Saturday, 18 July 2009

What Makes A Memoir?

I have no idea...

Honesty? Purging to excess? The bullimic child weeping inside us all, holding it all in, gorging on our woes until we vent every thought and feeling. Page upon page splurged with the blob of reality which we bend to our will. In memoirs, our opinion is fact.

The 1900's were all for the cult of the 'beautiful child' but these days we are all for the child that is beaten black and blue. The child who is told he or she is "ugly" or an "it" only for said child to rise up, up into a brilliant and outstanding member of society.

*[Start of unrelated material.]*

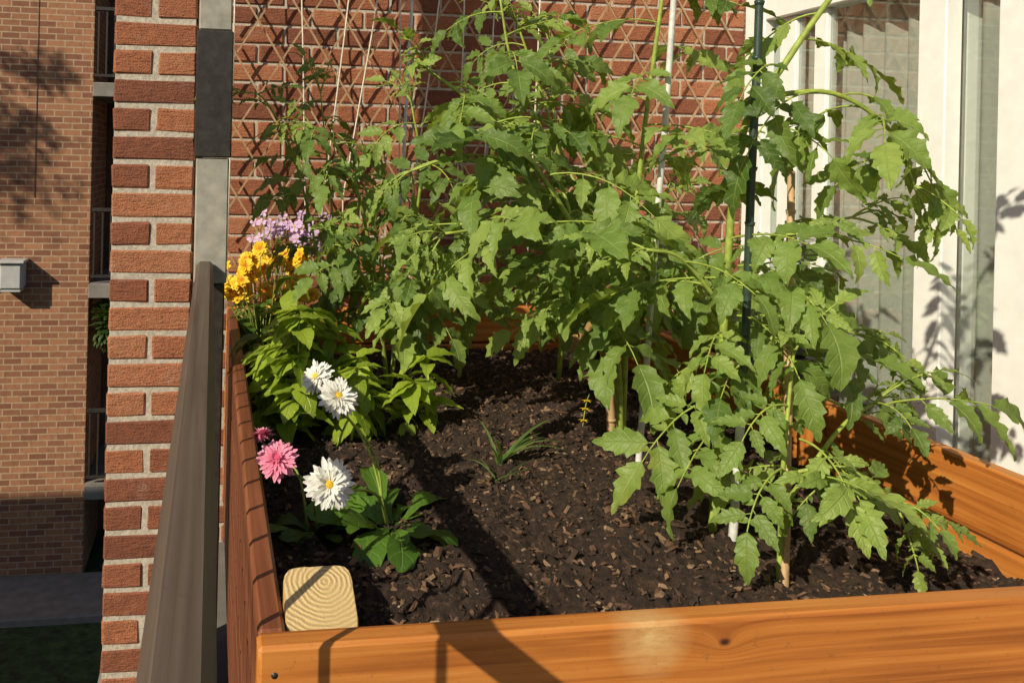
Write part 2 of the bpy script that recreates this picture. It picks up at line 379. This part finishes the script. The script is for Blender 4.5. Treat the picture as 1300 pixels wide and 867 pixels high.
tomato('tomato_plant',[
 dict(pts=[(1.07,2.12,.78),(1.03,2.09,1.1),(.93,2.05,1.32),(.77,2.0,1.54),(.62,2.0,1.68),(.50,2.0,1.76)],r0=.010,r1=.004,skip=.38,sp=.052),
 dict(pts=[(1.07,2.12,.78),(1.08,2.12,1.2),(1.10,2.1,1.6),(1.12,2.06,1.95),(1.13,2.02,2.2)],r0=.009,r1=.004,skip=.40,sp=.075),
 dict(pts=[(.97,2.06,1.25),(.80,1.93,1.36),(.64,1.85,1.40),(.50,1.82,1.39)],r0=.006,r1=.003,skip=.08,sp=.052),
 dict(pts=[(1.08,2.12,1.25),(1.0,2.3,1.5),(.93,2.38,1.75),(.86,2.4,1.95)],r0=.006,r1=.003,skip=.1,sp=.065),
 dict(pts=[(1.05,2.1,1.1),(.92,1.98,1.18),(.80,1.9,1.22)],r0=.005,r1=.003,skip=.08,sp=.065,L=(.18,.25)),
 dict(pts=[(.90,2.05,1.38),(.86,2.15,1.6),(.78,2.2,1.8),(.74,2.2,1.98)],r0=.005,r1=.003,skip=.06,sp=.06,L=(.2,.27)),
 dict(pts=[(.77,2.0,1.52),(.66,1.98,1.54),(.55,1.98,1.55),(.46,2.0,1.52)],r0=.004,r1=.003,skip=.05,sp=.055,L=(.18,.25)),
],[((.75,1.98,1.5),(-.5,-.5,.2)),((1.0,2.1,1.05),(-.6,-.6,-.2)),((.52,2.0,1.77),(-1,0,.4)),((.9,1.95,1.0),(-.4,-.6,-.2))])
tomato('tomato_plant.001',[
 dict(pts=[(1.03,1.64,.78),(1.045,1.64,1.2),(1.055,1.61,1.6),(1.13,1.58,1.76),(1.24,1.57,1.92),(1.36,1.55,2.07)],r0=.009,r1=.005,skip=.36,sp=.07,L=(.17,.25)),
 dict(pts=[(1.08,1.59,1.69),(1.22,1.56,1.70),(1.33,1.54,1.63),(1.38,1.53,1.52)],r0=.006,r1=.003,skip=.12,sp=.046,L=(.17,.24),droop=(.12,.25)),
 dict(pts=[(1.045,1.63,1.12),(1.16,1.60,1.22),(1.28,1.58,1.22)],r0=.005,r1=.003,skip=.06,sp=.055,L=(.16,.23)),
 dict(pts=[(1.045,1.63,1.25),(.94,1.62,1.36),(.86,1.62,1.38)],r0=.005,r1=.003,skip=.08,sp=.07,L=(.17,.23)),
 dict(pts=[(1.05,1.63,1.30),(1.18,1.62,1.42),(1.30,1.60,1.45)],r0=.005,r1=.003,skip=.06,sp=.06,L=(.16,.22)),
],extra=[((1.04,1.62,1.02),(-.6,-.5,.2),.22,.12),((1.04,1.62,1.08),(-.9,-.2,.1),.24,.14),((1.05,1.6,1.35),(.3,-1,.3),.22,.15),((1.05,1.6,1.25),(.1,-1,.3),.2,.15)])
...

That's what we all want isn't it? The under dog dog gone done good and making it big. Why the Hell not? As long as they have a sob story that ends with a smile we love them.

I read "Ugly" by Constance Briscoe last Summer. She suffered mental, physical and sexual abuse from her own Mother. Apparently the book is a lie. Constance Briscoe saw a buck could be made from being a child treated appalingly and ran with it. Part of me thinks "How could she?" and the other part thinks "Clever bitch. Why didn't I jump on the bandwagon?"

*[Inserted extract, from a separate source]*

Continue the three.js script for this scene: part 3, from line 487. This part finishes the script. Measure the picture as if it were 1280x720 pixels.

Other novelists take another view on the memoir genre and mock the "Poor me" genre. Look at Bill Bryson's 'The Life and Times of the Thunderbolt Kid'. Funny guy, old Bill.

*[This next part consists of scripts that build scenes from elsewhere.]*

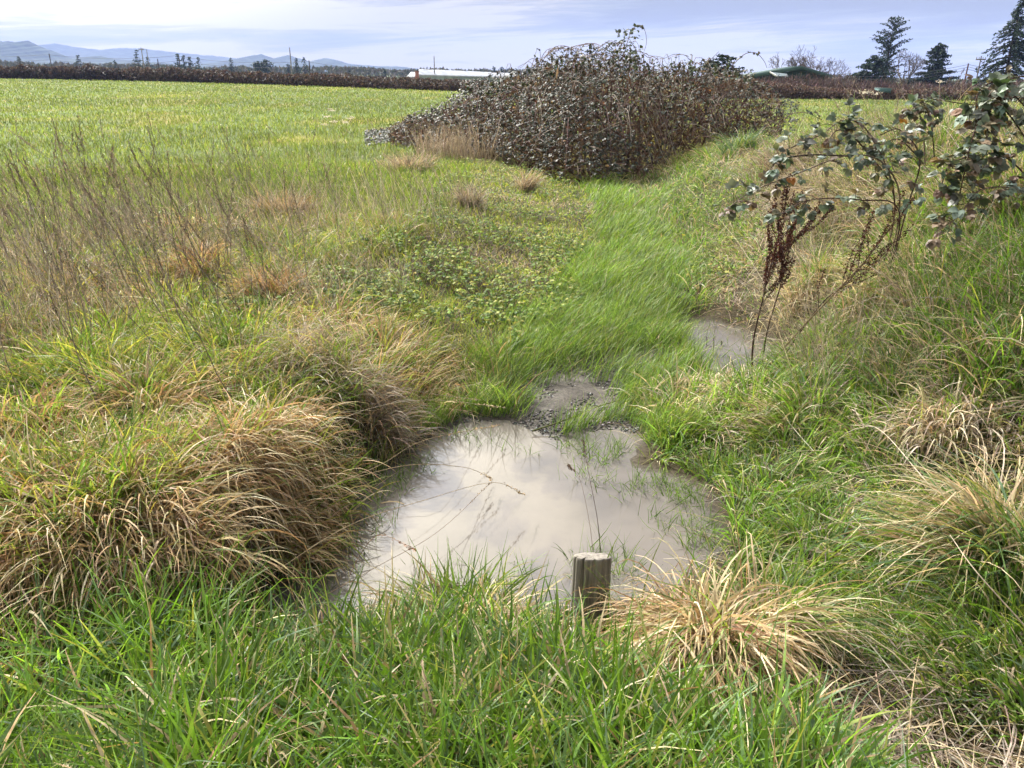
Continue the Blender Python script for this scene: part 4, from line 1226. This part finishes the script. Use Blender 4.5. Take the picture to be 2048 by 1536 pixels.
# ------------------------------------------------------------------ far hedges
def hedge(name, label, i0, i1, tops, col, dens, cat='hedge', off=0.0, thick=2.4, leafy=True):
    xs = HX[i0:i1]; ys = HY[i0:i1] + off
    tx, tz = [], []
    for (px, py) in tops:
        d = 60.0
        for _ in range(30):
            p = A(px, py, d); d = float(np.interp(p[0], xs, ys)) + thick * 0.5
        p = A(px, py, d); tx.append(p[0]); tz.append(p[2])
    loc = np.array([float(xs.mean()), float(np.interp(xs.mean(), xs, ys)), 0.0])
    o = empty(name, loc); tag(o, label, cat)
    seg = np.arange(xs[0], xs[-1], 0.5)
    core = MB(); prof = np.array([[0, -.0], [0.08, .55], [0.3, .86], [0.6, .9], [0.9, .6], [1, -1.2]])
    V = []
    for sx_ in seg:
        y0 = np.interp(sx_, xs, ys); zt = np.interp(sx_, tx, tz) * (0.85 + 0.25 * vnoise(sx_ * 0.7, 3.0, 4))
        for a_, b_ in prof:
            V.append((sx_, y0 + a_ * thick + 0.25 * (vnoise(sx_ * 1.3, a_ * 7, 6) - .5), b_ * zt))
    np_ = len(prof); ns_ = len(seg)
    i = (np.arange(ns_ - 1)[:, None] * np_ + np.arange(np_ - 1)[None]).ravel()
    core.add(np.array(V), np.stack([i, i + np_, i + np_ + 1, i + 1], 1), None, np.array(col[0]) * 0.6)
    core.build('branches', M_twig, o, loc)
    n = int(dens)
    dist = np.exp(U(math.log(40), math.log(170), n * 3))
    X_ = U(xs[0], xs[-1], n * 3); Y_ = np.interp(X_, xs, ys)
    rr_ = np.hypot(X_, Y_)
    k = rng.random(n * 3) < (45 / np.maximum(rr_, 45)); X_, Y_, rr_ = X_[k][:n], Y_[k][:n], rr_[k][:n]
    n = len(X_)
    zt = np.interp(X_, tx, tz) * (0.86 + 0.3 * vnoise(X_ * 0.7, 3.0, 4) + 0.14 * vnoise(X_ * 3, 1.0, 8))
    v = rng.random(n) ** 0.7
    depth = thick * 0.5 * np.clip(v ** 3, 0, 1) * 1.0
    pos = np.stack([X_, Y_ + depth + rng.normal(-0.05, 0.18, n), v * zt], 1)
    lm = MB()
    s = np.maximum(0.05, rr_ * 0.0018)
    quads(lm, pos, s * U(0.8, 2.8, n), s * U(0.35, 1.0, n), rng.normal(0, 1, (n, 3)) + [0, 0, 0.5], pick(col, n, 0.25))
    lm.build('leaves' if leafy else 'twigs', M_straw, o, loc)


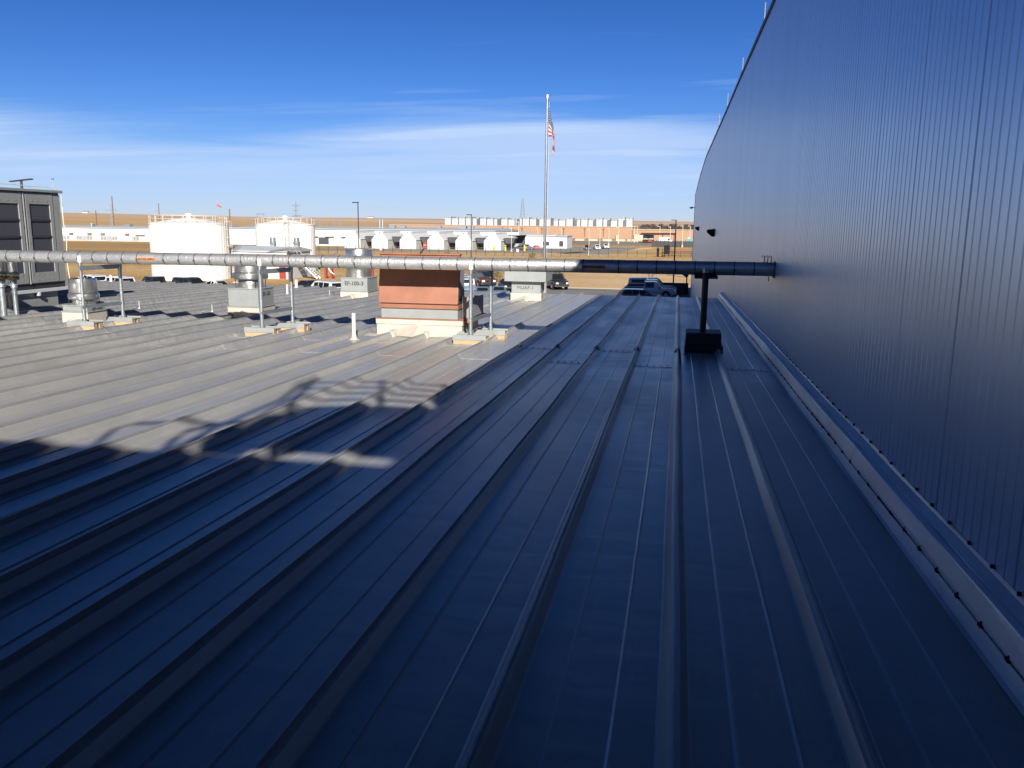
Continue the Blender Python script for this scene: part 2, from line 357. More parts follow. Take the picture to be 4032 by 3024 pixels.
# ------------------------------------------------------------------ the low metal roof we stand on
P0 = .055; PITCH_R = .592
low = thing('metal_roof_building', 'low building whose long grey standing seam metal roof runs away underfoot to the eave', 'building', (0, 0, 0))
prof = [(-.060, 0), (-.050, .003), (-.018, .052), (-.006, .056), (-.005, .080), (.005, .080), (.006, .054), (.019, .049), (.049, .003), (.058, 0),
        (.187, 0), (.197, .0055), (.207, 0), (.385, 0), (.395, .0055), (.405, 0)]
rm = MB(); ks = range(-45, 2)
ys = [-3.0+.5*i for i in range(60)]
def wob(k, y): return .0045*math.sin(y*.8+k*2.1)+.002*math.sin(y*2.3+k*5.)
for k in ks:
    lap = 12.45 if k % 2 == 0 else 11.05
    xs0 = P0+k*PITCH_R
    for part, (a, b, dz) in enumerate(((-3.0, lap, 0.), (lap, EAVE, .0035))):
        yy = [a]+[y for y in ys if a+.1 < y < b-.1]+[b]
        base = len(rm.v); n = len(prof)+1
        for y in yy:
            for i in range(n):
                dx, z = (prof[i] if i < len(prof) else ((PITCH_R-.0605 if k < 1 else PITCH_R+.012), 0))
                w = wob(k, y)*(1 if z > .02 else .6) if i < len(prof) else wob(k+1, y)*.6
                hz = z*(1+.05*math.sin(y*1.7+k)) if z > .03 else z
                rm.v.append((xs0+dx+w, y, rz_(y)+hz+(dz if i >= 0 else 0)))
        for j in range(len(yy)-1):
            for i in range(n-1):
                p = base+j*n+i; rm.f.append((p, p+1, p+n+1, p+n))
        if part == 1:       # the cut edge of the upper sheet
            for i in range(n-1): 
                q = len(rm.v); v0 = rm.v[base+i]; v1 = rm.v[base+i+1]
                rm.v += [(v0[0], v0[1], v0[2]-.0035), (v1[0], v1[1], v1[2]-.0035)]; rm.f.append((base+i, base+i+1, q+1, q))
        else:               # ... and the eave drip lip belongs to the far sheet below
            pass
    # scalloped eave edge
roof = rm.build('roof', M['roof'], low, smooth=False, recalc=False)
bm = bmesh.new(); bm.from_mesh(roof.data)
bm.to_mesh(roof.data); bm.free()
MB().box(-26.6, XW-.004, EAVE-.03, EAVE-.01, rz_(EAVE)-.30, rz_(EAVE)-.002).build('fascia', M['flash'], low)
MB().box(-26.5, XW-.006, -3.0, EAVE-.05, GZ, rz_(EAVE)-.16).build('wall', M['wallgrey'], low)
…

That is about all I know about memoirs. Sad looking kids on front covers, sitting in corners or covering their faces. Will we grow cynical of it? Probably, which is why I am making my own wagon made of rubber bands: The memoir of me. I didn't get pulled about by my nipples or fan of China, I didn't get locked under the stairs for days at a time and I didn't go on the game at four. I had a typically English family life mixed with the eccentricities that go on behind most doors. I guess that will just have to do.